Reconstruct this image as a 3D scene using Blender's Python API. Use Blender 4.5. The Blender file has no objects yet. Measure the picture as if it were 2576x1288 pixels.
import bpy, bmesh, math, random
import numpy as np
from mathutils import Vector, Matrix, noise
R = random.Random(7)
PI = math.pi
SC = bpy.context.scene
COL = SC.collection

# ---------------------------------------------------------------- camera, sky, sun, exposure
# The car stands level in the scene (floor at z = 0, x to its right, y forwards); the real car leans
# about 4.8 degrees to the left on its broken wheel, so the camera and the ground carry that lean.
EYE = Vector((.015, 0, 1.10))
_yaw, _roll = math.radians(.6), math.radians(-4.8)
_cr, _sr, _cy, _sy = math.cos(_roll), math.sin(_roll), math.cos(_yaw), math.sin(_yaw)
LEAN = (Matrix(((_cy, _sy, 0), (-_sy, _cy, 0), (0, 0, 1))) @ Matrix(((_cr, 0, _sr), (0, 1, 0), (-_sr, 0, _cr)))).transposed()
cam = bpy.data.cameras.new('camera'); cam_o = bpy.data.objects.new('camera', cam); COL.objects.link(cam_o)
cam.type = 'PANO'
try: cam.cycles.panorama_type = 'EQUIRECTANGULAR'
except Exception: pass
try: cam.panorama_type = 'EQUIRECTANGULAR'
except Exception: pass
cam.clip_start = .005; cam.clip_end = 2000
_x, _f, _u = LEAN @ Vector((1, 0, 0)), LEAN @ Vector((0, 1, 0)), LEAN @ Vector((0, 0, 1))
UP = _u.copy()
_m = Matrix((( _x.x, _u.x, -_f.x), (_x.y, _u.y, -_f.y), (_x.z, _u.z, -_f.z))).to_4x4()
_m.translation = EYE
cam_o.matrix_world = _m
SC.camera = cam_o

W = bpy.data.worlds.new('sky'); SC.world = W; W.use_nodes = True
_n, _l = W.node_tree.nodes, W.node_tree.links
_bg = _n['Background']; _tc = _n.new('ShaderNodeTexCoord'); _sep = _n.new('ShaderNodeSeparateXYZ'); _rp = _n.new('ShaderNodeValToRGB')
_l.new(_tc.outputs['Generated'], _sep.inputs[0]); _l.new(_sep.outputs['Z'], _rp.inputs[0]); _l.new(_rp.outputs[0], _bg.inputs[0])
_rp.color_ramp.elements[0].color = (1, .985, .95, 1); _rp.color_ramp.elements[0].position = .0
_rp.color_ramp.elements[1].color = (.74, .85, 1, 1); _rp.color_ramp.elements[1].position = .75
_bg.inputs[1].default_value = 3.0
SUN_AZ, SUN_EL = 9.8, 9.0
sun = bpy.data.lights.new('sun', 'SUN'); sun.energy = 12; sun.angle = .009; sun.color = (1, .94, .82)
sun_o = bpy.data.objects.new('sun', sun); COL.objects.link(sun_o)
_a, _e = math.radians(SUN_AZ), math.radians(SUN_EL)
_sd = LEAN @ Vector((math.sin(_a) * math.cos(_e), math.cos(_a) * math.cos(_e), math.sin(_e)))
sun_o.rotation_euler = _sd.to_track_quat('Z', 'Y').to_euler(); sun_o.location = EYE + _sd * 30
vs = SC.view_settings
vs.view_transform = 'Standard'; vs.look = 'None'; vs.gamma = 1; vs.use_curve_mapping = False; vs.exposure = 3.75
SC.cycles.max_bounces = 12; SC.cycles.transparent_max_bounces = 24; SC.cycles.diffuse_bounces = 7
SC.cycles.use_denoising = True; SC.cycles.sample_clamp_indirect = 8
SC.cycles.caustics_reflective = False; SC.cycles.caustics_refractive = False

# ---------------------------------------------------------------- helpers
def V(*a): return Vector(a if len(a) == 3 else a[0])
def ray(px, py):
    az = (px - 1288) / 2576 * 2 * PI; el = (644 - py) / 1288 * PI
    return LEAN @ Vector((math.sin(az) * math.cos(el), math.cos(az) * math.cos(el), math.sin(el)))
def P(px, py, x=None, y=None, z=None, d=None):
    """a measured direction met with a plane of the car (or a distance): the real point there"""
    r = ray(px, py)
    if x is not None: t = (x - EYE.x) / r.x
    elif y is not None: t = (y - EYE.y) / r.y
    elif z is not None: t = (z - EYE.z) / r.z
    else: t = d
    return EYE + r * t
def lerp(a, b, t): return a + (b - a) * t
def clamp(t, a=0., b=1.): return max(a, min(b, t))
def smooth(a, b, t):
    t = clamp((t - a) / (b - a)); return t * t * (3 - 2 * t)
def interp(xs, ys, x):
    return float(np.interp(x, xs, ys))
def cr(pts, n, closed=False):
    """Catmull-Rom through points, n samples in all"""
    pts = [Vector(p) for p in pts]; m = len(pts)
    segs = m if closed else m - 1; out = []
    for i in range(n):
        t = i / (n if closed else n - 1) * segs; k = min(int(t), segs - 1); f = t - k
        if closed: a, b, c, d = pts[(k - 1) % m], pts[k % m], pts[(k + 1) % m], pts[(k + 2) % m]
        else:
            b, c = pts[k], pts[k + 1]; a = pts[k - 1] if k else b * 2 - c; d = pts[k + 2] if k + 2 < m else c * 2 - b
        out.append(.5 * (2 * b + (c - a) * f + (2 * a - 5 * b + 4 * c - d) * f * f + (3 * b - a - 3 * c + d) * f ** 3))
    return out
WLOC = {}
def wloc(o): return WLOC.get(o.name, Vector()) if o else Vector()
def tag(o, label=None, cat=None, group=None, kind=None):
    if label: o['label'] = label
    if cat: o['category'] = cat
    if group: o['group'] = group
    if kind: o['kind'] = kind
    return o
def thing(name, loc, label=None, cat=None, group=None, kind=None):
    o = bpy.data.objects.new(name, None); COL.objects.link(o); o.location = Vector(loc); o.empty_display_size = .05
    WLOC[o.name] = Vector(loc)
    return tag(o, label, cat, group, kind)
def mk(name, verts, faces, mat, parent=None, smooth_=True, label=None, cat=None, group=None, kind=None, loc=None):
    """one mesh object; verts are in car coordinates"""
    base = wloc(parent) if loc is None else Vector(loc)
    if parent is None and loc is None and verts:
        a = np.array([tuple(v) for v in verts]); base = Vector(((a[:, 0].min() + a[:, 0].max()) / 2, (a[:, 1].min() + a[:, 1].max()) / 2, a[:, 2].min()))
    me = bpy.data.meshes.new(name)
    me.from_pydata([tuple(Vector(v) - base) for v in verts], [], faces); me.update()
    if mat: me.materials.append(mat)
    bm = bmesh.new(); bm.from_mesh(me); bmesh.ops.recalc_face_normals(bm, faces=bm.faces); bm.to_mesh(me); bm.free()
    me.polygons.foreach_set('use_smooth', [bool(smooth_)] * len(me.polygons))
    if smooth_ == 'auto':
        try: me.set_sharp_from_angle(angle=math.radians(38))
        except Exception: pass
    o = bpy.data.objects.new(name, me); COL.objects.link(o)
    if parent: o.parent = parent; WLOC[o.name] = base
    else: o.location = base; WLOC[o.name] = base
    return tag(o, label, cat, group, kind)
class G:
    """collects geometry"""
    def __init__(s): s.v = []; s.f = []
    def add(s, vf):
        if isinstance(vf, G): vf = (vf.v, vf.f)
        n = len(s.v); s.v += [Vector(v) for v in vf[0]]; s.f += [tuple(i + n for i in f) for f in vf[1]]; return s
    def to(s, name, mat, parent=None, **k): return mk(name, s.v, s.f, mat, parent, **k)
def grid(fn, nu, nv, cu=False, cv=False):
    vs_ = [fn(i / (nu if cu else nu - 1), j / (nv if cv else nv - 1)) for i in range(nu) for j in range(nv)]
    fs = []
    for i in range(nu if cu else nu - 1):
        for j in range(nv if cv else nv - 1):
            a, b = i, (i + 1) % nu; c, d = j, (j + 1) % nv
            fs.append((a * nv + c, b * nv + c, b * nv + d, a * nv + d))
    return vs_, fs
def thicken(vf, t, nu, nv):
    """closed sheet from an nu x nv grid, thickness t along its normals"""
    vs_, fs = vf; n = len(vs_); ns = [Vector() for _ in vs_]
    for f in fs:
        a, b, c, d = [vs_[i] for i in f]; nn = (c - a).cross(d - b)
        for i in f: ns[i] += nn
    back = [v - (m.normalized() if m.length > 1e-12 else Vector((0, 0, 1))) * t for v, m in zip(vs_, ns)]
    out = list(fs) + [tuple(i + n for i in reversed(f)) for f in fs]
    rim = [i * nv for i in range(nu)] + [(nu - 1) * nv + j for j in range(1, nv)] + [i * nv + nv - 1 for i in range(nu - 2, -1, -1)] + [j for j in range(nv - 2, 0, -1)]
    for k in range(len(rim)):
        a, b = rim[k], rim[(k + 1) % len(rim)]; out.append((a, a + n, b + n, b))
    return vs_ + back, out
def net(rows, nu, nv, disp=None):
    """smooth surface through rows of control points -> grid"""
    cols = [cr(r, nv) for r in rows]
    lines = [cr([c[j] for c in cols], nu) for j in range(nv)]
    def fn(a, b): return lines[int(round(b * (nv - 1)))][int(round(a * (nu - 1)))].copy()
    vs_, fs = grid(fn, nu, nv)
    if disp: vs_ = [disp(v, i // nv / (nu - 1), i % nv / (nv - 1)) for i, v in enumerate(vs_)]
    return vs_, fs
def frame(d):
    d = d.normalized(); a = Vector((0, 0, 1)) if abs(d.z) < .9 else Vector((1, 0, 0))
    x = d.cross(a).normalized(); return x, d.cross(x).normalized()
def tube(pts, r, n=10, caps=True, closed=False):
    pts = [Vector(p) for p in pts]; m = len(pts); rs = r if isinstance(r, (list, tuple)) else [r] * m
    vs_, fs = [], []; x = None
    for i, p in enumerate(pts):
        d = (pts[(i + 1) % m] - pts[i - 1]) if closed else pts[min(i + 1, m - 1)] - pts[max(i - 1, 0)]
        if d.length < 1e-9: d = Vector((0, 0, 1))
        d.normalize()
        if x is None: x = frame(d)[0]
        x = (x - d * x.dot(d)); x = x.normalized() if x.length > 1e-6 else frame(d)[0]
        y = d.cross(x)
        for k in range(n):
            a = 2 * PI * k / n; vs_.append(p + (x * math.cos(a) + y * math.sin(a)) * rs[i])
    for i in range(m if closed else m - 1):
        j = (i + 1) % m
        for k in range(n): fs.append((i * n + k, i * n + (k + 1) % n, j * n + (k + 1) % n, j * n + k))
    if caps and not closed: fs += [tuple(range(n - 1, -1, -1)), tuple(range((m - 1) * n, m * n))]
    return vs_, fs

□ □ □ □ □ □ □

**INSTRUCTIONS FOR THE TASK**
Begin with the first line of the data above and, please, print each line exactly until you have printed the line containing "COL = SC.collection"; print nothing else.

**RESULT FOR THIS EXERCISE**
Reconstruct this image as a 3D scene using Blender's Python API. Use Blender 4.5. The Blender file has no objects yet. Measure the picture as if it were 2576x1288 pixels.
import bpy, bmesh, math, random
import numpy as np
from mathutils import Vector, Matrix, noise
R = random.Random(7)
PI = math.pi
SC = bpy.context.scene
COL = SC.collection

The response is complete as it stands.